Opinion
5 Div. 416.
February 6, 1947.
Appeal from Circuit Court, Lee County; Albert Hooton, Judge.
B. T. Phillips, of Opelika, for appellants.
No attorney marked for appellees.
This is a proceeding in equity to sell lands for division because they cannot be equitably partitioned among the joint owners or tenants in common. The problem in the case is to determine and identify the lands subject to sale.
Asa C. Bennett at the time of his death owned certain lands in Lee County, Alabama, in Section 11, T. 20, R. 28. His will contained the following provision. "A.
After the death of my wife, Martha Ann Bennett, I give and bequeath to my son, Henry H. Bennett, and devise to him, in consideration of his care and kindness to me, fifty eight (58) acres of land, including the tract, on which is situated, the dwelling house, in which my wife and myself reside at the time of making this will, said real estate, being located in the Western half of Section Eleven (11) Township Twenty (20) Range Twenty eight (28), bounded on the north by lands of Asa C. Bennett, east by Arthur C. Bennett, and J. O. Lamb, south by William Sharman and west by William Sharman and J. C. Pitts, situated, lying and being in Lee County, Alabama, * * *."

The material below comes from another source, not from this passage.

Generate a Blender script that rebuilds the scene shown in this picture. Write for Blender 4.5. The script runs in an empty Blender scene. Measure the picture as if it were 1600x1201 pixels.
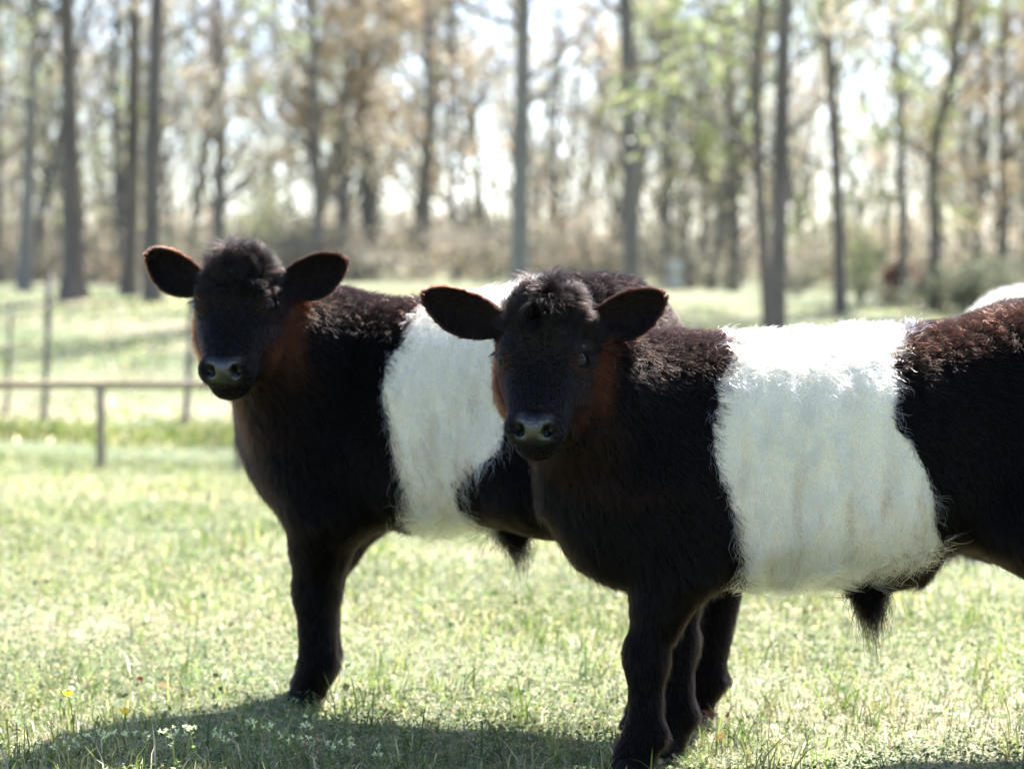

The rest of his property he gave to his other children naming them in the will. We think it can be conceded that the purpose of the present bill is to sell for division among the children of Asa C. Bennett and their respective heirs where children are deceased, the lands owned by Asa C. Bennett at the time of his death, exclusive of the lands left by the will to H. H. Bennett. The controversy in the case is whether a certain three acres is included in the lands willed to H. H. Bennett or is embraced in the lands left the other children.
On November 2, 1945, the court rendered a decree ordering 60 acres of land sold in accordance with the following descriptions:
"57 acres of land in the west half of Section 11 Township 20 Range 28, and bounded on the North by Chambers and Lee County line, on the East by lands of Ben Brown and Dimp Newby, on the South by land of H. H. Bennett and on the West by land of J. C. Pitts
"Also three acres of land in the southeast quarter of Section 11, Township 20, Range 28, and described as follows: Commence at the northwest corner of said quarter section and run South fifty three rods, then East nine rods, then North fifty three rods, then West nine rods to the starting point; * * *."

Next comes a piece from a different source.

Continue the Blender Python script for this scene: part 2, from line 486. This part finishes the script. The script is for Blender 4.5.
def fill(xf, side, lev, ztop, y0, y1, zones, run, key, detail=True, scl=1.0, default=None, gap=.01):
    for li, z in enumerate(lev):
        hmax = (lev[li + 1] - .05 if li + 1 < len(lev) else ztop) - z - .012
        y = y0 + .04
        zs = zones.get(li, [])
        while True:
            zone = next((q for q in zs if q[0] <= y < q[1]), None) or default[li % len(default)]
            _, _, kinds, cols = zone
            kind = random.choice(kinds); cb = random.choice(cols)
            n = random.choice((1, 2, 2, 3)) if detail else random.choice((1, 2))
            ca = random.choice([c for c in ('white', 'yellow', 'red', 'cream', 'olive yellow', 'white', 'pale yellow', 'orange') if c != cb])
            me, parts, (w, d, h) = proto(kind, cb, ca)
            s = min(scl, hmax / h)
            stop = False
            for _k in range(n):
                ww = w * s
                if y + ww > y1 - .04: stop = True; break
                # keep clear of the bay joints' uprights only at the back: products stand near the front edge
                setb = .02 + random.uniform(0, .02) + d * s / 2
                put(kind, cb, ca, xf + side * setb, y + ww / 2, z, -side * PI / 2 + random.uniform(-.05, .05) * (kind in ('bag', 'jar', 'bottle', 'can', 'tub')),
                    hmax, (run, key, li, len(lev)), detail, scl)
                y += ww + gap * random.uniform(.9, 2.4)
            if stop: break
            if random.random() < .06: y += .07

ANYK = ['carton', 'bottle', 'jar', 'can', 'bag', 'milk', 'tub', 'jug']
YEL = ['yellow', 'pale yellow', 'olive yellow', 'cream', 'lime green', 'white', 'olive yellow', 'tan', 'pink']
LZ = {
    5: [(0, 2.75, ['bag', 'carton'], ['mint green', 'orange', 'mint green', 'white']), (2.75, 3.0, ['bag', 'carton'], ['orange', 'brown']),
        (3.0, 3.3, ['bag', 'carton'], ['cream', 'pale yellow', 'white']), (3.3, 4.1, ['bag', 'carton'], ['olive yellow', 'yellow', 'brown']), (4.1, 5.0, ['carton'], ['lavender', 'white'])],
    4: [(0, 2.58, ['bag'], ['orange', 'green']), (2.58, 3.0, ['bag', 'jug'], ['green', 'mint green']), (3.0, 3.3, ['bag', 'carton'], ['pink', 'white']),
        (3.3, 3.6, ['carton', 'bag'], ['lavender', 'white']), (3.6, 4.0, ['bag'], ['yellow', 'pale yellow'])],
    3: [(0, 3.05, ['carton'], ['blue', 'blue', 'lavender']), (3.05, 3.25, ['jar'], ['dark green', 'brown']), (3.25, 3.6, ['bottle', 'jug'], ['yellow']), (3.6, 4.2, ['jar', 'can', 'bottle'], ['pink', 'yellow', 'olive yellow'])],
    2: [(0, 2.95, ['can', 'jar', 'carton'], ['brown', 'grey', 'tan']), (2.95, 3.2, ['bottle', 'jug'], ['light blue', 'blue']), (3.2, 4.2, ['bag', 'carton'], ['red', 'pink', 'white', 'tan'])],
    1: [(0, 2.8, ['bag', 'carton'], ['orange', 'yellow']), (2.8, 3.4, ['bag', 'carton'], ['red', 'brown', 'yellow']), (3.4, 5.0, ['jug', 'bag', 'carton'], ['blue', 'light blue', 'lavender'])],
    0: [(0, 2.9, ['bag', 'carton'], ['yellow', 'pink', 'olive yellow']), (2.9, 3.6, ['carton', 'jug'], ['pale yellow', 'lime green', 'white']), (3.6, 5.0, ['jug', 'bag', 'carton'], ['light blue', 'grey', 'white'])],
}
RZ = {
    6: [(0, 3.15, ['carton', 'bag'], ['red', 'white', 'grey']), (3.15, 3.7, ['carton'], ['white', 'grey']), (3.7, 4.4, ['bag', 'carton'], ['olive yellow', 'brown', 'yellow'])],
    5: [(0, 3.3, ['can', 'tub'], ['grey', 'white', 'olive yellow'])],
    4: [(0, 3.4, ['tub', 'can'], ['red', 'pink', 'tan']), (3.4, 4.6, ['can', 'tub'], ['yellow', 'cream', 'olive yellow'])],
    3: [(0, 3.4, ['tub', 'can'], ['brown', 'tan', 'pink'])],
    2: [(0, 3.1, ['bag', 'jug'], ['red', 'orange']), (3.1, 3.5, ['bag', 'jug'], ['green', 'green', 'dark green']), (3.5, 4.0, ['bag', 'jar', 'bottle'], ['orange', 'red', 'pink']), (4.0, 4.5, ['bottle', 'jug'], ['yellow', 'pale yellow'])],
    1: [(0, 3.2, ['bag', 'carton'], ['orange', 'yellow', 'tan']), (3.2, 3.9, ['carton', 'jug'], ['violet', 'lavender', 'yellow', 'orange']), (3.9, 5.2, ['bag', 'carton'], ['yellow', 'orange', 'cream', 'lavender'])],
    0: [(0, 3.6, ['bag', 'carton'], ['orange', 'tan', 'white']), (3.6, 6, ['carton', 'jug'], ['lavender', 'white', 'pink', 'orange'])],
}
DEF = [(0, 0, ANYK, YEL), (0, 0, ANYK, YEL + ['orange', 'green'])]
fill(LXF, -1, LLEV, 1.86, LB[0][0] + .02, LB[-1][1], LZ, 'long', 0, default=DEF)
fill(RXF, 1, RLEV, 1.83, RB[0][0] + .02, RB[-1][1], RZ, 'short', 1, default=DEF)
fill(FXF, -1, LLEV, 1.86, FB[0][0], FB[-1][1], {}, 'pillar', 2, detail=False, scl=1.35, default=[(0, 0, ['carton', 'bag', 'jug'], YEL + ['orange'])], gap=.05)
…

The foregoing description was in accordance with the description of the lands contained in the bill of complaint, as amended, on which the cause was submitted for decree.
On November 11, 1945, evidently concluding that a mistake had been made in ordering for sale the three acres described in the second paragraph in the aforesaid description, the court ex mero motu on testimony given ex parte by H. H. Bennett amended the decree so as to order a sale of 57 acres by changing the figure 60 to 57 in the decree and by striking from both decree and bill as amended the aforesaid second paragraph in the description of the lands.

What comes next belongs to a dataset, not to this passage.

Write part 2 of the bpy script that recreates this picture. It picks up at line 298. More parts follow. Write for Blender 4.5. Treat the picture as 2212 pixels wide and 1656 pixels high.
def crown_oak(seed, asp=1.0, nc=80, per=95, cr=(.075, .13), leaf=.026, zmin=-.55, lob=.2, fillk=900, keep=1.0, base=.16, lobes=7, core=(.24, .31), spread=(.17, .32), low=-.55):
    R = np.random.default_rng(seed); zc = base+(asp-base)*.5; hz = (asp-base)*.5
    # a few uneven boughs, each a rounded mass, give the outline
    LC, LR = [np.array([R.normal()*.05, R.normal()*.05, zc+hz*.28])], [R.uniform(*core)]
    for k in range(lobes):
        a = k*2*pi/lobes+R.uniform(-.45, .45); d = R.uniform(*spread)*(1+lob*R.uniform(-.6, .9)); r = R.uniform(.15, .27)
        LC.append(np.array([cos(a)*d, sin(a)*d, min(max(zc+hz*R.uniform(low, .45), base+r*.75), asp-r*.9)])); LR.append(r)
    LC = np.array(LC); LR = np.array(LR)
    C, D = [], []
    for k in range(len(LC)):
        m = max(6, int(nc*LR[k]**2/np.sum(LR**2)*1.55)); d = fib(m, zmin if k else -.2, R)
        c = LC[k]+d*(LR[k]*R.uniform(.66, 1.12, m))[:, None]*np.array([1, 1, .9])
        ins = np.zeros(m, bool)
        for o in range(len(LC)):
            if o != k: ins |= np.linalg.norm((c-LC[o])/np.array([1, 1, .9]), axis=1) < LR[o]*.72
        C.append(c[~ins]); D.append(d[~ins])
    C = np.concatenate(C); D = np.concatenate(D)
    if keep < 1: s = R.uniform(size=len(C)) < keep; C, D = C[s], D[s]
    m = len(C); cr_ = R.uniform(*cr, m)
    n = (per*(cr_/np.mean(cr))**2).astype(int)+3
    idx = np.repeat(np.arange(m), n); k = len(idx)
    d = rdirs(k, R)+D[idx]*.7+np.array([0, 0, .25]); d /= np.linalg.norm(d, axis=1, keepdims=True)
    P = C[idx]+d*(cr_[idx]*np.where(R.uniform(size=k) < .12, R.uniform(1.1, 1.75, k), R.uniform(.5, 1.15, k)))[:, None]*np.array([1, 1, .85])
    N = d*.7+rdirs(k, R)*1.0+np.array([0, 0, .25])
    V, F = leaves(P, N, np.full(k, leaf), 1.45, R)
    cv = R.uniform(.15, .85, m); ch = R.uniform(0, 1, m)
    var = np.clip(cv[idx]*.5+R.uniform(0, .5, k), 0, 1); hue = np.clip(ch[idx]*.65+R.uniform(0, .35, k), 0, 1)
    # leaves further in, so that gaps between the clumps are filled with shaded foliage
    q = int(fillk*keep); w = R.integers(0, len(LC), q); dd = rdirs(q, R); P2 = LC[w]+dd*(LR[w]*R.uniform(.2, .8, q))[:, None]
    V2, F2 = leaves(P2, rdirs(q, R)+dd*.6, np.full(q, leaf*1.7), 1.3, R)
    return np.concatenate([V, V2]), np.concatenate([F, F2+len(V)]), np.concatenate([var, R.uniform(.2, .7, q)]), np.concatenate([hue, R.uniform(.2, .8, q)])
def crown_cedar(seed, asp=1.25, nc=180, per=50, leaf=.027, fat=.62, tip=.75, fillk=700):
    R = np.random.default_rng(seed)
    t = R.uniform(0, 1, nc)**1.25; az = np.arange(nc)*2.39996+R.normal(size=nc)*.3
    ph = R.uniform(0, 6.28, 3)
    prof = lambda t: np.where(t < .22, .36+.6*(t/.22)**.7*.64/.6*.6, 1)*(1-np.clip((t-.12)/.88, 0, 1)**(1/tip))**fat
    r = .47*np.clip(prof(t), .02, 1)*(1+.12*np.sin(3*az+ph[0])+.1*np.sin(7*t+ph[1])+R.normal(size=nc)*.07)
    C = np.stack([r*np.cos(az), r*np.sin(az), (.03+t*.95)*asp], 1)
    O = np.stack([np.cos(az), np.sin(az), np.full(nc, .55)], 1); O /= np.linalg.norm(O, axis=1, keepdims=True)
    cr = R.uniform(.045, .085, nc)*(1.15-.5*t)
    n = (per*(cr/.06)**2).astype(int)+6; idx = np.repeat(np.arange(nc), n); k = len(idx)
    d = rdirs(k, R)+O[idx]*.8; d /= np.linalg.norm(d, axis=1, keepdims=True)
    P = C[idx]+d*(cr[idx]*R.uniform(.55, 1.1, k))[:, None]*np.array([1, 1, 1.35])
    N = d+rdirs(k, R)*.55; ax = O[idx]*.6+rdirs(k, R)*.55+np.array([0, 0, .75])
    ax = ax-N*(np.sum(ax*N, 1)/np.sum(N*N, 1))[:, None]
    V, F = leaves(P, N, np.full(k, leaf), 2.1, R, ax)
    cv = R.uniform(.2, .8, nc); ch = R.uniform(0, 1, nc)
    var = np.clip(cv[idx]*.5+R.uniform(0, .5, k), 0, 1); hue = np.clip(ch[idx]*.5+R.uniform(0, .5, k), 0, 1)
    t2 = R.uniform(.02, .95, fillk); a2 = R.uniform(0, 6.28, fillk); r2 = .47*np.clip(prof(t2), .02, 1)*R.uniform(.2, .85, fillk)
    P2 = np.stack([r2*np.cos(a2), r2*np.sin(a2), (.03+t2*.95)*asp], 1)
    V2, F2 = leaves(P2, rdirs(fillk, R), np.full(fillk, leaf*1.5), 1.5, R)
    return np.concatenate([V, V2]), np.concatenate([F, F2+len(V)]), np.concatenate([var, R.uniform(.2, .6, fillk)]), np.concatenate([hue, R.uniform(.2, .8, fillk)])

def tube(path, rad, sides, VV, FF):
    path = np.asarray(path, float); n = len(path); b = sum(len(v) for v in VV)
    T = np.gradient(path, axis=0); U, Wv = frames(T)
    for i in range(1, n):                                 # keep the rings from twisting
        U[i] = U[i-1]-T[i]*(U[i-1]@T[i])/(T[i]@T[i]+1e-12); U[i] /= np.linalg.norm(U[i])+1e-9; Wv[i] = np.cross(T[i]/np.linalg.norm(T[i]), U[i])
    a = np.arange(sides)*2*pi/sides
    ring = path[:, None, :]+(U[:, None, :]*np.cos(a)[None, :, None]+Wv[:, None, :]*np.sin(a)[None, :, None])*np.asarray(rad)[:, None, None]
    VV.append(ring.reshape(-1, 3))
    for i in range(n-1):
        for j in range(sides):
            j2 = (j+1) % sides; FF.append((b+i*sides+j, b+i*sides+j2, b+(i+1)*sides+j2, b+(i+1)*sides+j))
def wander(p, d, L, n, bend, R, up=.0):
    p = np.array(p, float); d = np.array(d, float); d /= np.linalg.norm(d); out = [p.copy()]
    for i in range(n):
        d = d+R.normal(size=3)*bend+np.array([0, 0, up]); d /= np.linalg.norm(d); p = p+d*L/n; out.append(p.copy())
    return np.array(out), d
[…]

We can well understand that the court was trying to expedite the proceedings and the court certainly had the power ex mero motu to set aside or correct the decree, since the decree was still within the power and control of the court. Schaeffer v. Walker, 241 Ala. 530, 3 So.2d 405. But the parties adversely interested were entitled to notice of the hearing at which H. H. Bennett testified on November 11, 1945, so that they might have the privilege of cross-examination or of offering testimony in rebuttal thereof.
It is true that the lands devised to H. H. Bennett were described as being in the "Western half of section 11" and the three acres in question appear to lie "in the southeast quarter of section 11", but, while important, this is not necessarily conclusive. It may be that these three acres are necessary to complete the 58 acres left to H. H. Bennett, so as to give him the tract of land on which is situated the dwelling house in which Asa C. Bennett and his wife were residing when the will was executed. According to the testimony of H. H. Bennett the three acres adjoined the house in which his father and mother resided and were necessary to complete the 58 acres which his father intended to leave to him. Higgin et al. v. Tennessee Coal, Iron R. Co., 183 Ala. 639, 62 So. 774; 69 C.J. p. 162; 69 C.J. p. 362; Wiley v. Murphree, 228 Ala. 64, 151 So. 869.
The court can determine the question after further hearing on notice to the parties and will consider the bill, as amended, as including the aforesaid paragraph describing three acres of land which was stricken from the bill.
Reversed and remanded.
GARDNER, C. J., and FOSTER and LAWSON, JJ., concur.